**Task description:**
Copy each line that contains the string "from".

**Material provided:**
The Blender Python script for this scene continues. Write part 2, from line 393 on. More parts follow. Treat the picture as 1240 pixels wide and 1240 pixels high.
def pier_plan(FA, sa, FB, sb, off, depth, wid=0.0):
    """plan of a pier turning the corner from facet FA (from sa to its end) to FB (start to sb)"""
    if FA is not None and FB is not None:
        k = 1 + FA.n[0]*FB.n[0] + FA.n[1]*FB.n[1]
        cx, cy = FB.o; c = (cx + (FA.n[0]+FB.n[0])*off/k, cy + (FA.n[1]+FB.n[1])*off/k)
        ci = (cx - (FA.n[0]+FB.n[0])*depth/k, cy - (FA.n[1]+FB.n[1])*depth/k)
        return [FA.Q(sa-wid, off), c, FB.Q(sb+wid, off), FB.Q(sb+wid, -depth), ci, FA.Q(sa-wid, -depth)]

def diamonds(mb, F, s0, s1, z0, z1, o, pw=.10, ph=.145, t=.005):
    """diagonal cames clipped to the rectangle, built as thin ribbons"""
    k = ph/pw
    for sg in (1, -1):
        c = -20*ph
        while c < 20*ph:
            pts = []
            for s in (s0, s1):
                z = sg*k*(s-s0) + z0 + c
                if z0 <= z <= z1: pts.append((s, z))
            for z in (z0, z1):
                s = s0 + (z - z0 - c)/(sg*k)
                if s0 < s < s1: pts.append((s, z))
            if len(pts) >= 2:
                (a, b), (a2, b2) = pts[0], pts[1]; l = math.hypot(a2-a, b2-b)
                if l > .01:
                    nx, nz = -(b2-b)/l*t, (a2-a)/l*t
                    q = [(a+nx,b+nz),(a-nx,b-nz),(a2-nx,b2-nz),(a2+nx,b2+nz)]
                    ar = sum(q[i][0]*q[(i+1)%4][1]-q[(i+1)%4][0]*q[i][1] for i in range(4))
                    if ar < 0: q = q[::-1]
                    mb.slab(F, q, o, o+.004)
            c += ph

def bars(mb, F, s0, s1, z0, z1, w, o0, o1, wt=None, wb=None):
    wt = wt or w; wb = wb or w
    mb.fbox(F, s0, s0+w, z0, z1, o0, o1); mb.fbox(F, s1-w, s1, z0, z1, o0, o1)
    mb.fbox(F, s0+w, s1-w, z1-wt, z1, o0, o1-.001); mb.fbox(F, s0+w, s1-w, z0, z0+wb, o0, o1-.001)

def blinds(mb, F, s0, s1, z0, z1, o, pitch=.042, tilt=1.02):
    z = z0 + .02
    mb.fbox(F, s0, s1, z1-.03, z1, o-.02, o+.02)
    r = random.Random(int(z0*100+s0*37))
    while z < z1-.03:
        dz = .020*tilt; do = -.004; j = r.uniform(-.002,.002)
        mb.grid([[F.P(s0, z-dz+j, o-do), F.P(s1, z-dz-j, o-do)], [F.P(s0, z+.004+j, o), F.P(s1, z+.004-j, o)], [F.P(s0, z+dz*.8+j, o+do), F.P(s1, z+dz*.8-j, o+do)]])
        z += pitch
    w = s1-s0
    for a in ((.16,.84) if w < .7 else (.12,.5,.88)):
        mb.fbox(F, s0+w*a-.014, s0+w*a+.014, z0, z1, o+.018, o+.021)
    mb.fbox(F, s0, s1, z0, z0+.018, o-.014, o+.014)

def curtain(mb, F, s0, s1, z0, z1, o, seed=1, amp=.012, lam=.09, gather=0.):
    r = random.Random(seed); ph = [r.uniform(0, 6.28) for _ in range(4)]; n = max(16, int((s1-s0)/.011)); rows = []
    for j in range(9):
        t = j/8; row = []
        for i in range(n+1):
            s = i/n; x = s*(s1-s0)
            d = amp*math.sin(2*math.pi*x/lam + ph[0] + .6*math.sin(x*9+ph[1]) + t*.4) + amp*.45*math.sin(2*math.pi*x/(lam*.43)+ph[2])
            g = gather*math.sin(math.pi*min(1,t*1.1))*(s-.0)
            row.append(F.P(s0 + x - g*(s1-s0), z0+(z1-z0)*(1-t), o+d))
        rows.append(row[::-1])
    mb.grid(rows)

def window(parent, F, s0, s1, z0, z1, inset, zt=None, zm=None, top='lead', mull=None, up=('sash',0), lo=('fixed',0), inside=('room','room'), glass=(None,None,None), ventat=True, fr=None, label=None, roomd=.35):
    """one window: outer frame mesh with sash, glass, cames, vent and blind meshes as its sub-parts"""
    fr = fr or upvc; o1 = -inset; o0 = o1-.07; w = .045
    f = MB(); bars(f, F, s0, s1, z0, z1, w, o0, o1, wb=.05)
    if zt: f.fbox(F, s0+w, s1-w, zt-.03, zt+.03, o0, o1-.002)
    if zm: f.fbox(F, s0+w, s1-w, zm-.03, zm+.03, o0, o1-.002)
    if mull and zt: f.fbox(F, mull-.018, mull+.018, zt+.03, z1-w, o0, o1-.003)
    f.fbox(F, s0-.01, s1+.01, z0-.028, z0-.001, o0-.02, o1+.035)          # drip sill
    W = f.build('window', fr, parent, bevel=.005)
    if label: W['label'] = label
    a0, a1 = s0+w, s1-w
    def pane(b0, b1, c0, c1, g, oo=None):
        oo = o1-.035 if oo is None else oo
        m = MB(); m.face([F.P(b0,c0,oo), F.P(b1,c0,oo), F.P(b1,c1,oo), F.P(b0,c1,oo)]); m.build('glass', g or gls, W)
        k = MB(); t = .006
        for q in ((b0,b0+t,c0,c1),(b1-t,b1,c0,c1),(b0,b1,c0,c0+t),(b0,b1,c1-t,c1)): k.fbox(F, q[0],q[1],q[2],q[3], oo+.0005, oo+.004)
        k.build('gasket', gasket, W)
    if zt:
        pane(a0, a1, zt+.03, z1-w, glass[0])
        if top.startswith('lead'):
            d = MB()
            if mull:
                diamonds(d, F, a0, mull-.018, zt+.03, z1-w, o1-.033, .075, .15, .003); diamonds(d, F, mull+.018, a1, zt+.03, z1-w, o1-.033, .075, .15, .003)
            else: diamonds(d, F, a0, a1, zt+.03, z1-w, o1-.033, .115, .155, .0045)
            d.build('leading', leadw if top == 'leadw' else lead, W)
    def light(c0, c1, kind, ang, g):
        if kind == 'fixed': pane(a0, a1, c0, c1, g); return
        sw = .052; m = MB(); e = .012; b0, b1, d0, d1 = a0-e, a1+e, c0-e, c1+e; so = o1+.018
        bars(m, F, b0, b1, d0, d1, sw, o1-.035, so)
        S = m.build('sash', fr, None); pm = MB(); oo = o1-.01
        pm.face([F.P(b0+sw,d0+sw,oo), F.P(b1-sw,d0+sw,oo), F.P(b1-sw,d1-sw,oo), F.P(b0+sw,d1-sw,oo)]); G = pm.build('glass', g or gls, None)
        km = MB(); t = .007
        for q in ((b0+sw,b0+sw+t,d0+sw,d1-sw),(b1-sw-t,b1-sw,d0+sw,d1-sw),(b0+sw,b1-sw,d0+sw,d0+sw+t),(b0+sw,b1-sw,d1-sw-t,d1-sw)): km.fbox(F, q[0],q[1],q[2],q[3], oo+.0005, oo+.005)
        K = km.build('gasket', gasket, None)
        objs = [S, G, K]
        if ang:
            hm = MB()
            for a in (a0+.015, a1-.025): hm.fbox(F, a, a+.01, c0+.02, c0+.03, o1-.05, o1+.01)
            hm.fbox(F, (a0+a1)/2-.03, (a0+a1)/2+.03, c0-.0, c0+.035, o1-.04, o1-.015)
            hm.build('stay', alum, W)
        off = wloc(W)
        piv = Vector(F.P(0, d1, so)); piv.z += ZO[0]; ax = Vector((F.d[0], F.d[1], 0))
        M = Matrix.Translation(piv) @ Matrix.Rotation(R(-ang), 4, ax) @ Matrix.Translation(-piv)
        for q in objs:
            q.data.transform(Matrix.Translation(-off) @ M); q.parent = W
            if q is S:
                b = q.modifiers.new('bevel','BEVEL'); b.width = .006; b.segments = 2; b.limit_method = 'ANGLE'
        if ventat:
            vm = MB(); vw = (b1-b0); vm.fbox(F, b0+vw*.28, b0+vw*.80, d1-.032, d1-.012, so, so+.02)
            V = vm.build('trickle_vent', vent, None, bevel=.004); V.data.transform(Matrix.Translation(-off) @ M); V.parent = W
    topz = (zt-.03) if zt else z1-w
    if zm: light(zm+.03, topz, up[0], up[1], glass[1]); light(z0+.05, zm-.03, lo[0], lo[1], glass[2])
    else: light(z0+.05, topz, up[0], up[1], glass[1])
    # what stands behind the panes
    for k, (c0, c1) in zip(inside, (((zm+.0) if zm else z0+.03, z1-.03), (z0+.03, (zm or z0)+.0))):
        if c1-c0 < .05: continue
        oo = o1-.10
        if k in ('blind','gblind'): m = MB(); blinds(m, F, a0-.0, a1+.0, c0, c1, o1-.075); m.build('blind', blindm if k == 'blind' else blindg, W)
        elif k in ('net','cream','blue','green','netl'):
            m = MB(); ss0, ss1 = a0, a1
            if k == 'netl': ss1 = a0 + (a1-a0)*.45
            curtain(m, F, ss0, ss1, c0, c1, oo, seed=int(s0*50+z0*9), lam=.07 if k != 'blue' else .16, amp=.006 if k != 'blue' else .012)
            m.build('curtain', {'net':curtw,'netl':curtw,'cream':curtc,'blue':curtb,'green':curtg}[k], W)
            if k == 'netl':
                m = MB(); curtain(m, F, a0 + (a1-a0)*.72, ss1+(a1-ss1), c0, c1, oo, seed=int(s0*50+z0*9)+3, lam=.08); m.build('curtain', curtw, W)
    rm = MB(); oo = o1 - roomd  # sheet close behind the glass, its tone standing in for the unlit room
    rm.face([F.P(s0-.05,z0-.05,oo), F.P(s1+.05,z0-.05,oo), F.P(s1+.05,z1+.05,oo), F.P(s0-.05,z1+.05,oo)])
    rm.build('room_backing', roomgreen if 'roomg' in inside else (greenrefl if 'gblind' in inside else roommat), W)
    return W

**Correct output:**
The Blender Python script for this scene continues. Write part 2, from line 393 on. More parts follow. Treat the picture as 1240 pixels wide and 1240 pixels high.
    """plan of a pier turning the corner from facet FA (from sa to its end) to FB (start to sb)"""